NASA: Commercial Crew Downselect is not a Downselect
Keith’s note: During today’s NASA/FAA teleconference, Charlie Bolden said that the new commercial crew Space Act Agreements are targeted for July. However, Phil McAlister said that these downselects will not be “downselects” at all but will be open to any bidder. However Rep. Frank Wolf recently issued a press release that said “Additionally, NASA has stated that it will reduce the number of awards anticipated to be made this summer from the 4 awards made under commercial crew development round 2 to not more than 2.5 (two full and one partial) CCiCAP awards. This downselect will reduce taxpayer exposure by concentrating funds on those participants who are most likely to be chosen to eventually provide service to ISS.”
Hmm. “reduce the number of awards” and “this downselect will reduce …” It certainly sounds like Rep. Wolf thinks that he has agreed to a NASA “downselect”. Phil might want to check with Rep. Wolf on this.
Alternatively NASA does something crafty like attaching the unfunded agreements to COTS.
Keith,
I can’t speak for NASA, but I’m guessing that this means that the CCiCapp funded awards are available to any bidder for CCiCapp. Awards will not be limited, a priori, to those companies funded under CCDEV1 and/or CCDEV2, which were also separate and distinct open competitions.
I’m also pretty sure that the Commercial Crew equivalent of the Cargo Resupply Services acquisition, which awarded fixed price commercial terms service contracts to SpaceX and Orbital Sciences in late 2008, will also be open to all bidders with a system they want NASA to certify and start buying services from. Even if they’ve never gotten a dime from NASA up until that point.
Phil is probably being careful that nobody draw the wrong conclusion from the word downselect. NASA is “focusing” its resources, but not necessarily “downselecting” from current awardees to pick the new ones. (Altho that would be a completely rational strategy, and inference to make.)
– Jim
Jim,
I’m waiting for the first time that NASA lets a contract to Company A, who in turn lets some or all of it to company B, and it turns out that the original contract was written in such a way that Company B is not constrained to all of the NASA-only requirements, just the combined (presumably lesser) NASA/FAA rules. Will it be allowed to happen? Will it have been done on purposes? Will it set a legal precedent? How will the insurance companies react? There’s more than one way to scin a kat.
Steve
I think Jim Muncy has it right (as usual). When one of the reporters mentioned “downselect,” that’s when McAlister emphasized that CCiCap would be open to all bidders – implying that new entrants (like Liberty) could make their pitch to be one of the “two and a half spacemen.” I suppose it’s possible that the also-rans could get some sort of unfunded agreement as a consolation prize. …

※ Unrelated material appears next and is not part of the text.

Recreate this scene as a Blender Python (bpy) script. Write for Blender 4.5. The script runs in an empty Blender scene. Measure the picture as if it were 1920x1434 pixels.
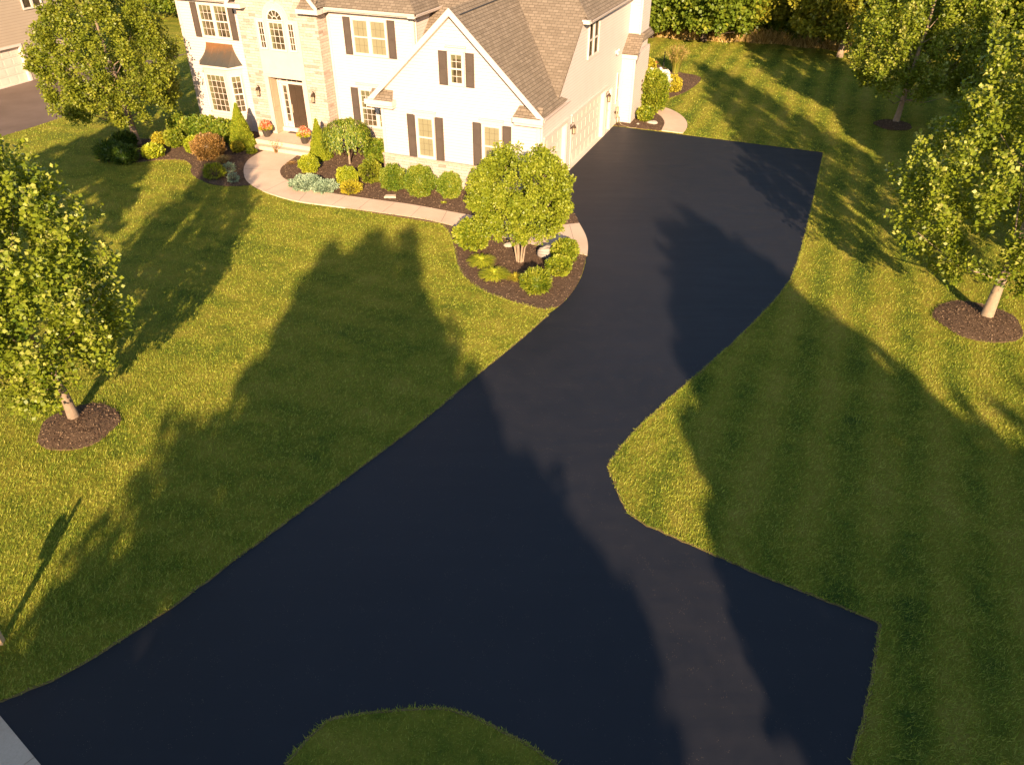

… implying that new entrants (like Liberty) could make their pitch to be one of the “two and a half spacemen.”
Like perhaps the “half spaceman” is the obligatory payoff for Liberty to pay off arsenal space with a “thanks for playing”?
add:
Mr Steve,
ATK – bottom. A specialization.
Mr. C,
I’m wondering who would turn out to be the more useful “half spaceman,” the top or the bottom. A vertical or diagonal split doesn’t seem practical.
Steve
Doubletalk in DC – that happens?
Folks:
Really, the decision here should be upselecting! If Spacex’s Dragon flight to the ISS wasn’t proof that America is ready for another industrial boom, I don’t know what is.
tinker
It is not really a down select since it is a new competition. No one is getting cut. CCiCAP is for 2.5 awards and CCDEV-2 was for 4 awards. A down select would be something like cutting 1.5 teams from the CCDEV-2.
“NASA: Commercial Crew Downselect is not a Downselect”
It’s just resting.
It’s not a downselection in the sense that new entrants are allowed to enter during each phase (including CCiCap). The Commercial Crew Office has explained this many times before.